In 1992, Janney met author Leo Damore. Since 1990, Damore had been working on a book about Meyer and her murder, tentatively entitled Burden of Guilt. The two became friends and had a number of meetings in which Damore shared with Janney many of the facts he had discovered about the relationship between Kennedy and Meyer and how her murder had been orchestrated. Three years later in 1995, Damore committed suicide right before he could finish his book on Meyer. Janney has since maintained that Damore was likely driven to suicide.

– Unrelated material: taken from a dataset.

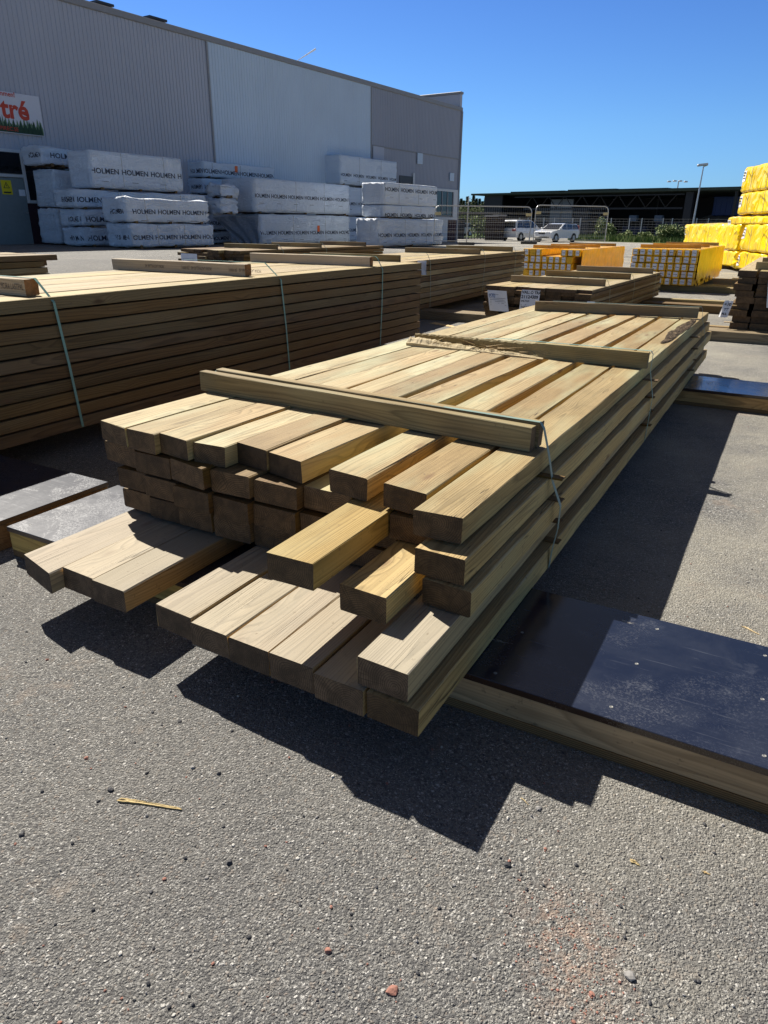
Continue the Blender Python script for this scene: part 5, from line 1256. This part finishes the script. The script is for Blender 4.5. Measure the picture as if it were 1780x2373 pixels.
def pebble(px, py, r0, mat, label, seed):
    p = at(px, py, 0); b = MB(); rock(b, 0, 0, r0, random.Random(seed), 0, det=2)
    o = b.build('pebble', M_ST[mat]); o.location = (p.x, p.y, -.001); tag(o, label, 'stone', 'loose stones on the asphalt')
for a in ((1176, 2006, .0085, 'dark', 'biggest black stone on the asphalt, below the point of the beam shadow', 1),
          (910, 2296, .0095, 'pink', 'round pink stone at the bottom centre of the asphalt', 2), (1248, 1874, .008, 'grey', 'pinkish grey pebble just right of the pointed beam shadow', 3),
          (772, 1800, .006, 'pale', 'white pebble at the notch of the beam shadow edge', 4), (257, 1831, .0075, 'dark', 'oblong dark pebble up left of the wood splinter', 5),
          (1460, 2262, .010, 'grey', 'largest grey pebble low on the right of the asphalt', 6), (532, 2000, .008, 'dark', 'black pebble pair below the wood splinter', 7),
          (417, 1672, .006, 'dark', 'small dark pebble above the wood splinter nearest the beams', 8), (1371, 2306, .007, 'pink', 'red pebble in the pink grit drift at the bottom', 9),
          (51, 1935, .0075, 'dark', 'brown pebble near the left edge below the splinter', 10), (760, 2205, .0075, 'pink', 'dull red pebble left of the pink grit drift', 11),
          (200, 1758, .006, 'pink', 'rust-red pebble in the group left of the splinter', 12), (447, 1780, .0065, 'grey', 'grey pebble right above the splinter tip', 13)): pebble(*a)
b = MB(); rr = random.Random(77)
for _ in range(1500):
    t = rr.random(); y = .62 + 5.5 * rr.random() ** 2.2; x = rr.uniform(-.62, .70) * (y + .35)
    dens = N3(x * 2.2, y * 2.2, 5)
    if dens < -.05 and rr.random() < .7: continue
    rock(b, x, y, rr.choice((.0014, .0018, .0022, .0028, .0036)), rr, mi=rr.choice((0, 0, 0, 1, 2, 2, 3)), det=1)
for _ in range(260):
    y = .62 + 2.2 * rr.random() ** 1.5; x = rr.uniform(-.62, .62) * (y + .3); rock(b, x, y, rr.uniform(.0028, .0052), rr, mi=rr.choice((0, 0, 0, 1, 2, 3)), det=1)
for _ in range(420):
    x = rr.gauss(.375, .06); y = rr.gauss(.92, .11); rock(b, x, y, rr.choice((.0013, .0018, .0024)), rr, mi=rr.choice((1, 1, 2, 3)), det=1)
tag(b.build('loose_grit', [M_ST['dark'], M_ST['pink'], M_ST['grey'], M_ST['pale']]), 'fine loose grit scattered over the asphalt', 'grit', kind='stuff')
def chip(px0, py0, px1, py1, wd, th, label, seed, mat=W_BARE, cat='wood splinter'):
    A, B = at(px0, py0, 0), at(px1, py1, 0); L = (B - A).length; rr = random.Random(seed); b = MB(); n = 16
    for i in range(n + 1):
        f = i / n; w0 = wd * (1 - .55 * f) * (.85 + .3 * rr.random()); x = L * f
        for (py, pz) in ((-.5, .02), (.5, .02), (.42, .6 + .5 * rr.random()), (.1, .9 + .3 * rr.random()), (-.15, .5 + .4 * rr.random()), (-.45, .7)):
            b.v.append((x + (rr.uniform(-.006, .006) if i in (0, n) else 0), py * w0 + .0015 * math.sin(f * 5), pz * th * (1 - .3 * f) + .0005))
    k = 6
    for i in range(n):
        for j in range(k): b.f.append((i * k + j, i * k + (j + 1) % k, (i + 1) * k + (j + 1) % k, (i + 1) * k + j))
    b.f += [tuple(range(k)), tuple(n * k + j for j in range(k))]; b.m = [0] * len(b.f)
    o = b.build('wood_splinter', mat); o.location = A; o.rotation_euler = (0, 0, math.atan2((B - A).y, (B - A).x)); tag(o, label, cat, 'wood scraps on the asphalt')
chip(278, 1856, 418, 1875, .011, .006, 'frayed pale wood splinter lying alone at the lower left', 1)
chip(1207, 1850, 1225, 1864, .002, .0012, 'hair-thin wood sliver by the stepped beam shadow', 2)
chip(1465, 1998, 1480, 2004, .009, .004, 'tiny yellow wood crumb on the right foreground asphalt', 3)
chip(1722, 1453, 1758, 1470, .009, .004, 'short pale sliver on the asphalt above the big plywood bearer', 4)
chip(1630, 2023, 1644, 2026, .005, .003, 'tiniest yellow chip near the right edge', 5)
chip(1004, 749, 1078, 763, .11, .012, 'flat pale offcut on the asphalt in the gap behind the left stack', 6)

# thin condensation trail
tr = [ray(688, 141), ray(732, 113)]; tp = [Vector(q / np.linalg.norm(q) * 3000) + Vector((0, 0, CH)) for q in tr]
mt = NT('vapour').out((.9, .92, .95), .9, None, .0)
tag(MB().tube(tp[0], tp[1], 1.0, 8, 3.0).build('vapour_trail', mt), 'short thin white vapour trail in the blue sky', 'vapour trail')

In 1998, Janney was interviewed by Nina Burleigh for the book, A Very Private Woman: The Life and Unsolved Murder of Presidential Mistress Mary Meyer. Janney ultimately did not agree with many of the conclusions in the Burleigh book, including her belief that Ray Crump had committed the Meyer murder. Having started work on a screenplay about the life of Meyer in 2004, Janney resumed his research into her life and death, located Damore’s research assistant Mark O'Blazney and obtained from him all of Leo Damore's research material on Meyer. It was at this point Janney committed to write a book about Meyer and why she had been murdered. Janney’s research led him to conclude that his father had not only been a part of the conspiracy to murder Meyer, but had been instrumental in the CIA cover up in the assassination of Kennedy

In 2012, Janney published Mary's Mosaic: The CIA Conspiracy to Murder John F. Kennedy, Mary Pinchot Meyer, and Their Vision for World Peace after more than 30 years of research. Mary's Mosaic demonstrates that Meyer was murdered by the CIA because she had discovered how the CIA had been involved in Kennedy's assassination and was planning to go public with what she had learned. Janney also argues in the book that Meyer and Kennedy were deeply in love with each other and that, at her instigation, they experimented with a hallucinogen, most likely LSD or Psilocybin. Janney maintains that Meyer helped Kennedy turn away from the Cold War mentality toward world peace initiatives.

Media reviews

Janney's book has been the subject of coverage in TV shows, radio talk shows, newspapers and magazines. Author Jim Marrs wrote that "Mary's Mosaic just might have solved a great murder mystery. This is a must-read." Writing for BWW Reviews, John Walker Ross stated: "[Janney's theory] might seem a little far-fetched even for assassination buffs, but Janney certainly presents a consistently intriguing and often compelling case." However, others criticized the book strongly. In a Daily Beast online review of Janney’s book, Nina Burleigh challenged some of Janney’s conclusions, reaffirming her belief that Ray Crump probably killed Meyer. Janney pointed out, in response, that Burleigh had failed to read the FBI Crime Report on the murder, which documented the absence of any forensic evidence linking Crump to the bloody murder scene, or the body of Meyer.

Awards

In 2012, Mary's Mosaic won first place in the general non-fiction category at the Hollywood Book Festival, received Honorable Mentions at the New England Book Festival and at the London Book Festival.